Religionists of that period, when scientific processes were not well understood
even by scientists, felt the issue was, “Does man come from God or from
monkeys?” Defending not only historical religion but also their own true, deep
down, “gut feeling,” they chose – and chose aright – for God. As one orator put
it, “If I go back far enough in my ancestry I may find someone hanging from a
tree, yes. But he’ll be hanging by his neck, thank God, and not by a tail!”
I
think God appreciated that defense, but breathes more easily so to speak as the
truth of evolution was refined. Emergent Evolution is the form accepted today,
and seems to be well established. (Evolution as a scientific inquiry is not
attracting much new inquiry.) Emergent evolution recognizes that there is some-thing different about man.

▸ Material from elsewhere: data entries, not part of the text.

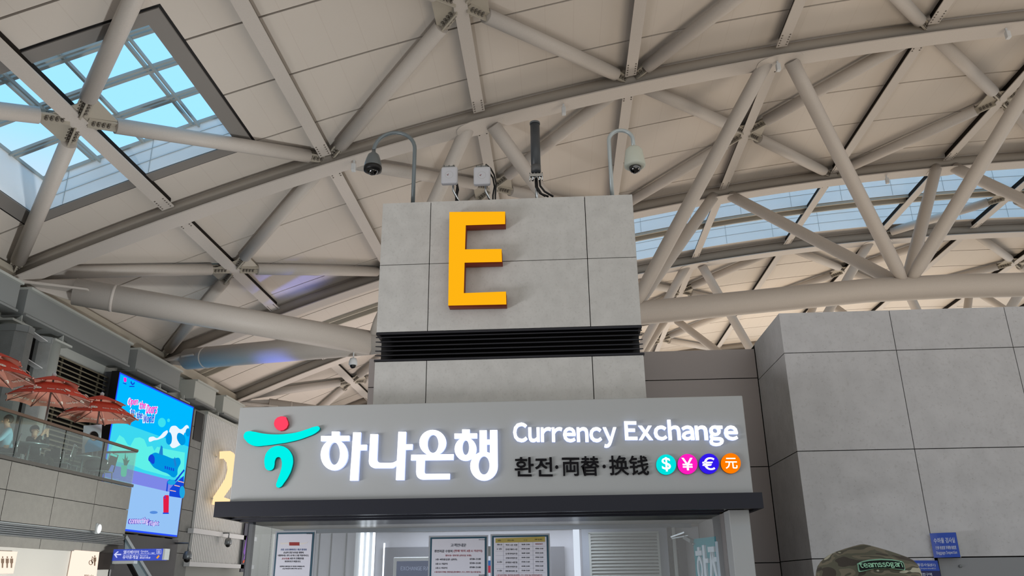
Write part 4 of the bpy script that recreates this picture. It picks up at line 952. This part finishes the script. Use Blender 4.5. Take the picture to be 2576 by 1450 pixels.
# monitor
Mo = thing('monitor', 'white framed monitor showing EXCHANGE RATE inside the booth', 'monitor', at(1040, 1440, Y=12.2))
a = at(990, 1403, Y=12.2); c = at(1090, 1403, Y=12.2)
MB().box((a.x, 12.2, 1.25), (c.x, 12.27, a.z)).build('frame', M_white, Mo, bevel=.012)
MB().box((a.x + .05, 12.194, 1.3), (c.x - .03, 12.199, a.z - .055)).build('display', em('display_navy', (52, 66, 98), .8), Mo)
words('display_lettering', [('EXCHANGE RATE', 1008, 1426, 1092, 1436)], PL('Y', 12.194), em('display_text', (120, 132, 160), .8), Mo, t=.002, lift=.001)
MB().box((a.x + .2, 12.22, .9), (a.x + .26, 12.26, 1.26)).build('stand', M_white, Mo)

# posters taped behind the front glass
def poster(nm, label, x0, y0, x1, frame_w=6):
    pp_ = PL('Y', 11.165); P = thing('notice_poster', label, 'poster', at((x0 + x1) / 2, 1440, Y=11.17), 'notices on the booth glass')
    A, B_ = at(x0, y0, Y=11.18), at(x1, y0, Y=11.18); z0 = 1.3
    MB().box((A.x - .022, 11.178, z0), (B_.x + .022, 11.186, A.z + .022)).build('clear_sleeve', mat('sleeve_grey', (165, 170, 178), .3), P)
    MB().box((A.x, 11.172, z0 + .02), (B_.x, 11.178, A.z)).build('border', mat('notice_border', (8, 70, 92), .4), P)
    w = .03
    MB().box((A.x + w * .8, 11.168, z0 + .04), (B_.x - w * .8, 11.172, A.z - w * .7)).build('sheet', mat('notice_sheet', (214, 215, 226), .5), P)
    return P, PL('Y', 11.168)
ink = mat('ink_black', (30, 30, 48), .6); rink = mat('ink_red', (150, 40, 60), .6); bink = mat('ink_blue', (60, 90, 150), .6); brn = mat('ink_brown', (110, 90, 80), .6); 
P, q = poster('a', 'leftmost notice on the booth glass, with a folded mask picture above centred text', 697, 1341, 791)
CA = (680, 1310, 8.587)
words('heading', [('하나은행', 780, 278, 905, 300)], q, ink, P, crop=CA, off=0)
poly('mask_picture', [[[(205, 470), (240, 485), (400, 478), (410, 510), (230, 520)]], [[(630, 500), (660, 490), (770, 480), (818, 455), (790, 490), (700, 520), (630, 515)]]], q, .001, mat('mask_white', (225, 220, 215), .6), P, lift=.002, crop=CA)
poly('mask_label', [[rect(410, 472, 630, 545)]], q, .001, mat('mask_red', (150, 45, 40), .6), P, lift=.002, crop=CA)
words('blue_text', [('신종 코로나바이러스 확산 방지와', 225, 610, 785, 655)], q, bink, P, crop=CA)
words('body_text', [('손님의 건강 보호를 위하여', 285, 675, 715, 718), ('내점하시는 반드시 마스크를 착용하시고,', 165, 738, 830, 780), ('사용 후 은행업무를', 420, 802, 722, 845), ('처리하시기 바랍니다.', 310, 868, 655, 908), ('불편하신 점이 없도록 최선을 다하겠습니다.', 205, 980, 745, 1010), ('손님 여러분의 양해 부탁드립니다.', 262, 1030, 685, 1058)], q, ink, P, crop=CA)
words('red_text', [('손소독제', 250, 805, 405, 848)], q, rink, P, crop=CA)
P, q = poster('b', 'notice listing hours 07:00 to 21:00, middle of the booth glass', 1083, 1353, 1224)
CB = (1070, 1330, 8.05)
words('heading', [('하나은행', 1080, 222, 1200, 240)], q, ink, P, crop=CB, off=0)
words('title', [('고객안내문', 512, 308, 825, 375)], q, mat('ink_grey', (70, 76, 92), .6), P, crop=CB)
words('body_text', [('환전지갑 수령처', 185, 435, 545, 490), ('3층 4번출입문 (양만)', 205, 612, 640, 655), ('3층 D 카운터', 205, 700, 445, 740), ('3층 E 카운터', 205, 785, 440, 822), ('07:00~21:00', 900, 605, 1120, 640), ('07:00~21:00', 900, 688, 1120, 722), ('07:00~21:00', 900, 772, 1120, 806), ('하나은행', 1080, 935, 1200, 965)], q, ink, P, crop=CB)
words('red_text', [('(현재 위치 3층 E 카운터)', 572, 432, 1150, 488), ('월요일~일요일 (공휴일 포함)', 405, 532, 930, 572), ('※ 출국심사 후에는 환전지갑 (하나멤버스, 토스, 카카오 등) 수령 불가능', 185, 870, 1125, 905)], q, rink, P, crop=CB)
P, q = poster('c', 'timetable notice with a yellow header row, right of the opening hours notice', 1238, 1349, 1379)
poly('header_row', [[[(1420, 205), (2420, 165), (2425, 270), (1420, 295)]]], q, .001, mat('header_yellow', (176, 160, 84), .6), P, lift=.001, crop=CB)
rows_ = [('지하 1층', '역사 1층 서편', '06:00~22:00', None), ('1층', '입국장 게이트 4 앞', '07:00~22:00', '07:00~21:00'), ('', '동 체크인카운터 앞', '06:00~22:00', '07:00~21:00'), ('', '서 체크인카운터 앞', '06:00~22:00', '07:00~21:00'), ('3층', '출국출입구 4번문 앞', '07:00~21:00', '07:00~21:00'), ('', '서 체크인카운터 앞', '07:00~21:00', '07:00~21:00'), ('3층', '면세 에어사이드 앞', '07:00~21:00', '07:00~21:00')]
it = [('층', 1460, 232, 1535, 262), ('환전소 위치', 1665, 230, 1790, 256), ('시 간', 1985, 228, 2065, 252), ('외화 및 환전', 2215, 212, 2365, 240)]
for i, (a, b_, c, d) in enumerate(rows_):
    y = 322 + i * 88
    if a: it.append((a, 1450, y - 8, 1555, y + 25))
    it.append((b_, 1625, y - 2, 1860, y + 34)); it.append((c, 1950, y - 8, 2110, y + 18))
    if d: it.append((d, 2230, y - 12, 2385, y + 14))
words('body_text', it, q, ink, P, crop=CB, off=.004)
words('red_text', [('환전업무불가', 2225, 305, 2375, 330), ('※ 출국심사 후에는 환전지갑 (하나멤버스, 토스, 카카오 등) 수령 불가능합니다.', 1440, 935, 2370, 965)], q, rink, P, crop=CB)
m = MB()
for x in (1580, 1885, 2175):
    a, c = q.uv(1070 + x / 8.05, 1330 + 200 / 8.05), q.uv(1070 + (x + 8) / 8.05, 1450); m.box((a[0] - .001, 11.1665, 1.4), (a[0] + .001, 11.1675, a[1]))
for i in range(8):
    a, c = q.uv(1070 + 1420 / 8.05, 1330 + (290 + i * 88) / 8.05), q.uv(1070 + 2430 / 8.05, 1330 + (268 + i * 88) / 8.05); m.box((a[0], 11.1665, a[1] - .001), (c[0], 11.1675, a[1] + .001))
m.build('grid_line', mat('grid_ink', (140, 140, 160), .6), P)
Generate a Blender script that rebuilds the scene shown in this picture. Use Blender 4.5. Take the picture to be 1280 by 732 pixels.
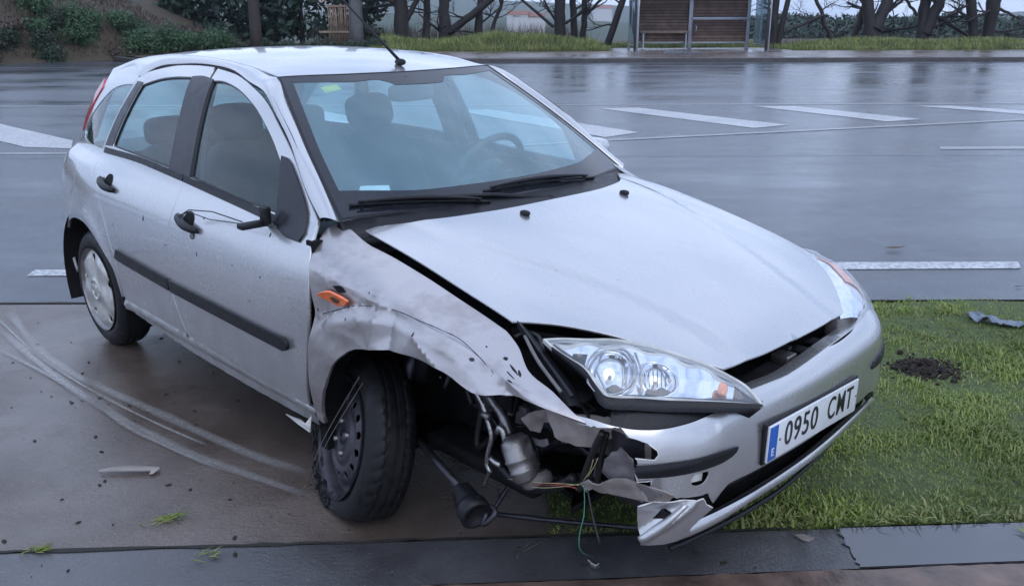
import bpy, bmesh, math, random
from math import radians as R, sin, cos, pi, hypot, floor
from mathutils import Vector, Matrix, noise
from mathutils.geometry import delaunay_2d_cdt
random.seed(7)
for o in list(bpy.data.objects): bpy.data.objects.remove(o)
SC = bpy.context.scene
COL = SC.collection

# ------------------------------------------------------------------ camera, world, sun, exposure
PITCH = 0.30794203
cam_data = bpy.data.cameras.new('camera'); cam = bpy.data.objects.new('camera', cam_data); COL.objects.link(cam)
cam_data.sensor_fit = 'HORIZONTAL'; cam_data.sensor_width = 36.0; cam_data.lens = 36.0*1095.44/1280
cam_data.clip_start = 0.05; cam_data.clip_end = 6000
cam.location = (0, 0, 1.58489); cam.rotation_euler = (R(90)-PITCH, 0.0029, 0)
SC.camera = cam

SUN_EL, SUN_AZ = R(50), R(158)
W = bpy.data.worlds.new('World'); SC.world = W; W.use_nodes = True
nt = W.node_tree; nt.nodes.clear()
out = nt.nodes.new('ShaderNodeOutputWorld'); bg = nt.nodes.new('ShaderNodeBackground')
sky = nt.nodes.new('ShaderNodeTexSky'); sky.sky_type = 'NISHITA'; sky.sun_disc = False
sky.sun_elevation = SUN_EL; sky.sun_rotation = SUN_AZ; sky.dust_density = 1.5; sky.air_density = 1.2
tc = nt.nodes.new('ShaderNodeTexCoord'); mp = nt.nodes.new('ShaderNodeMapping'); mp.inputs['Scale'].default_value = (1, 1, 2.6)
nz = nt.nodes.new('ShaderNodeTexNoise'); nz.inputs['Scale'].default_value = 2.6; nz.inputs['Detail'].default_value = 7; nz.inputs['Roughness'].default_value = .58
cr = nt.nodes.new('ShaderNodeValToRGB')
cr.color_ramp.elements[0].position = .34; cr.color_ramp.elements[0].color = (3.8, 5.1, 7.8, 1)
cr.color_ramp.elements[1].position = .64; cr.color_ramp.elements[1].color = (8.9, 10.3, 13.5, 1)
mx = nt.nodes.new('ShaderNodeMixRGB'); mx.inputs['Fac'].default_value = .90
nt.links.new(tc.outputs['Generated'], mp.inputs['Vector']); nt.links.new(mp.outputs[0], nz.inputs['Vector'])
nt.links.new(nz.outputs['Fac'], cr.inputs[0]); nt.links.new(sky.outputs[0], mx.inputs[1]); nt.links.new(cr.outputs[0], mx.inputs[2])
nt.links.new(mx.outputs[0], bg.inputs['Color']); bg.inputs['Strength'].default_value = 0.10
nt.links.new(bg.outputs[0], out.inputs['Surface'])

sd = bpy.data.lights.new('sun', 'SUN'); sd.energy = 0.5; sd.angle = R(45); sd.color = (1, .97, .93)
sun = bpy.data.objects.new('sun', sd); COL.objects.link(sun)
sun.rotation_euler = (R(90)-SUN_EL, 0, pi-SUN_AZ)
SC.view_settings.view_transform = 'Standard'; SC.view_settings.look = 'None'
SC.view_settings.exposure = 0.56; SC.view_settings.gamma = 1.0; SC.view_settings.use_curve_mapping = False

# ------------------------------------------------------------------ splines and camera rays
def cub(xs, ys):
    n = len(xs); a = [0]*n; b = [1]*n; c = [0]*n; r = [0]*n
    for i in range(1, n-1):
        a[i] = xs[i]-xs[i-1]; c[i] = xs[i+1]-xs[i]; b[i] = 2*(a[i]+c[i]); r[i] = 6*((ys[i+1]-ys[i])/c[i]-(ys[i]-ys[i-1])/a[i])
    for i in range(1, n):
        w = a[i]/b[i-1]; b[i] -= w*c[i-1]; r[i] -= w*r[i-1]
    M = [0]*n; M[-1] = r[-1]/b[-1]
    for i in range(n-2, -1, -1): M[i] = (r[i]-c[i]*M[i+1])/b[i]
    def f(x):
        i = 0
        while i < n-2 and x > xs[i+1]: i += 1
        h = xs[i+1]-xs[i]
        if x < xs[0]: return ys[0]+(x-xs[0])*((ys[1]-ys[0])/h-h*(2*M[0]+M[1])/6)
        if x > xs[-1]: return ys[-1]+(x-xs[-1])*((ys[-1]-ys[-2])/h+h*(M[-2]+2*M[-1])/6)
        A = (xs[i+1]-x)/h; B = (x-xs[i])/h
        return A*ys[i]+B*ys[i+1]+((A**3-A)*M[i]+(B**3-B)*M[i+1])*h*h/6
    return f
def sm(a, b, x):
    t = min(1, max(0, (x-a)/(b-a))); return t*t*(3-2*t)
def lin(xs, ys):
    def f(x):
        if x <= xs[0]: return ys[0]
        for i in range(len(xs)-1):
            if x <= xs[i+1]: return ys[i]+(ys[i+1]-ys[i])*(x-xs[i])/(xs[i+1]-xs[i])
        return ys[-1]
    return f
def catmull(P, closed=False, step=.02):
    P = [Vector(p) for p in P]; out = []; n = len(P)
    if n == 2: segs = [(P[0], P[0], P[1], P[1])]
    else: segs = [(P[(i-1) % n] if closed or i else P[0], P[i], P[(i+1) % n], P[(i+2) % n] if closed or i+2 < n else P[-1]) for i in range(n if closed else n-1)]
    for a, b, c, d in segs:
        k = max(1, int((c-b).length/step+.5))
        for j in range(k):
            t = j/k
            out.append(.5*((2*b)+(c-a)*t+(2*a-5*b+4*c-d)*t*t+(3*b-a-3*c+d)*t**3))
    if not closed: out.append(P[-1].copy())
    return out
def path(*segs, step=.02):      # closed outline: smooth pieces meeting in corners
    o = []
    for s in segs:
        c = catmull(s, False, step)
        if o and (o[-1]-c[0]).length < 1e-5: c = c[1:]
        o += c
    if (o[0]-o[-1]).length < 1e-5: o.pop()
    return o
CAM = Vector((0, 0, 1.58489))
def wray(px, py): return Vector(((px-640)/1095.44, cos(PITCH)-(py-366)/1095.44*sin(PITCH), -sin(PITCH)-(py-366)/1095.44*cos(PITCH)))
def at(px, py, Y):   # world point seen there at distance Y
    d = wray(px, py); return CAM+d*(Y/d.y)
def gr(px, py, z=0):
    d = wray(px, py); return CAM+d*((z-CAM.z)/d.z)
CARLOC = Vector((0.3317, 2.8152, 0)); CARROT = -45.735
CM = Matrix.Translation(CARLOC) @ Matrix.Rotation(R(CARROT), 4, 'Z'); CMI = CM.inverted()
CAMC = CMI @ CAM
def cat(px, py, axis, v):   # car-frame point on the plane axis = v
    d = CMI.to_3x3() @ wray(px, py); return CAMC+d*((v-CAMC[axis])/d[axis])

# ------------------------------------------------------------------ materials
MATS = {}
def mat(name): 
    m = bpy.data.materials.new(name); m.use_nodes = True; t = m.node_tree; b = t.nodes['Principled BSDF']; MATS[name] = m
    return m, t, b
def N(t, ty, **k):
    n = t.nodes.new(ty)
    for a, v in k.items():
        if a in n.inputs: n.inputs[a].default_value = v
        else: setattr(n, a, v)
    return n
def tex(t, scale, detail=4, rough=.55, coord='Object', sc=(1, 1, 1), kind='ShaderNodeTexNoise'):
    c = N(t, 'ShaderNodeTexCoord'); m = N(t, 'ShaderNodeMapping'); m.inputs['Scale'].default_value = sc
    n = N(t, kind); n.inputs['Scale'].default_value = scale
    if 'Detail' in n.inputs: n.inputs['Detail'].default_value = detail
    if kind == 'ShaderNodeTexNoise': n.inputs['Roughness'].default_value = rough
    t.links.new(c.outputs[coord], m.inputs[0]); t.links.new(m.outputs[0], n.inputs['Vector'])
    return n
def ramp(t, src, stops):
    r = N(t, 'ShaderNodeValToRGB'); e = r.color_ramp.elements
    while len(e) < len(stops): e.new(.5)
    for i, (p, c) in enumerate(stops):
        e[i].position = p; e[i].color = (c, c, c, 1) if isinstance(c, (int, float)) else (*c, 1)
    t.links.new(src, r.inputs[0]); return r.outputs[0]
def mixc(t, fac, a, b, mode='MIX'):
    m = N(t, 'ShaderNodeMixRGB', blend_type=mode)
    for i, v in ((0, fac), (1, a), (2, b)):
        if isinstance(v, (int, float)): m.inputs[i].default_value = v
        elif isinstance(v, tuple): m.inputs[i].default_value = (*v, 1)
        else: t.links.new(v, m.inputs[i])
    return m.outputs[0]
def bump(t, b, h, s, d=.01, prev=None):
    n = N(t, 'ShaderNodeBump'); n.inputs['Strength'].default_value = s; n.inputs['Distance'].default_value = d
    t.links.new(h, n.inputs['Height'])
    if prev: t.links.new(prev, n.inputs['Normal'])
    if b is not None: t.links.new(n.outputs[0], b.inputs['Normal'])
    return n.outputs[0]
def simple(name, col, rough=.5, metal=0, var=.15, scale=20, bmp=0, coat=0, spec=None, bscale=None):
    m, t, b = mat(name)
    n = tex(t, scale, 5)
    lo = tuple(c*(1-var) for c in col); hi = tuple(min(1, c*(1+var)) for c in col)
    t.links.new(ramp(t, n.outputs['Fac'], [(.3, lo), (.7, hi)]), b.inputs['Base Color'])
    t.links.new(ramp(t, n.outputs['Fac'], [(.3, rough*.8), (.7, min(1, rough*1.2))]), b.inputs['Roughness'])
    b.inputs['Metallic'].default_value = metal; b.inputs['Coat Weight'].default_value = coat; b.inputs['Coat Roughness'].default_value = .08
    if spec is not None: b.inputs['Specular IOR Level'].default_value = spec
    if bmp:
        n2 = tex(t, bscale or scale*3, 5); bump(t, b, n2.outputs['Fac'], bmp, .01)
    return m
def drops(t, scale=210, size=.30, sel_=(.42, .6)):
    v = tex(t, scale, kind='ShaderNodeTexVoronoi'); v.inputs['Randomness'].default_value = 1
    d = ramp(t, v.outputs['Distance'], [(0, 1), (size, 0)])
    sel = tex(t, 14, 3); s = ramp(t, sel.outputs['Fac'], [(sel_[0], 0), (sel_[1], 1)])
    v2 = N(t, 'ShaderNodeSeparateColor'); t.links.new(v.outputs['Color'], v2.inputs[0])
    pick = ramp(t, v2.outputs[0], [(.55, 0), (.6, 1)])
    return mixc(t, 1.0, mixc(t, 1.0, d, pick, 'MULTIPLY'), s, 'MULTIPLY')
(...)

This is exactly what the religious teaching of incarnation says. Man has a body, yes. But the essence of man is
not that earth-animal body. There is something not of the body which for a time
is enfleshed, embodied, in it. As Kirby Page said
years ago in a chapel service while I was in college, “Man is a spirit, he has a body.”
That’s
the essence of incarnation. Science’s “fourth emergent” of evolution and
Religion’s “soul” are one and the same.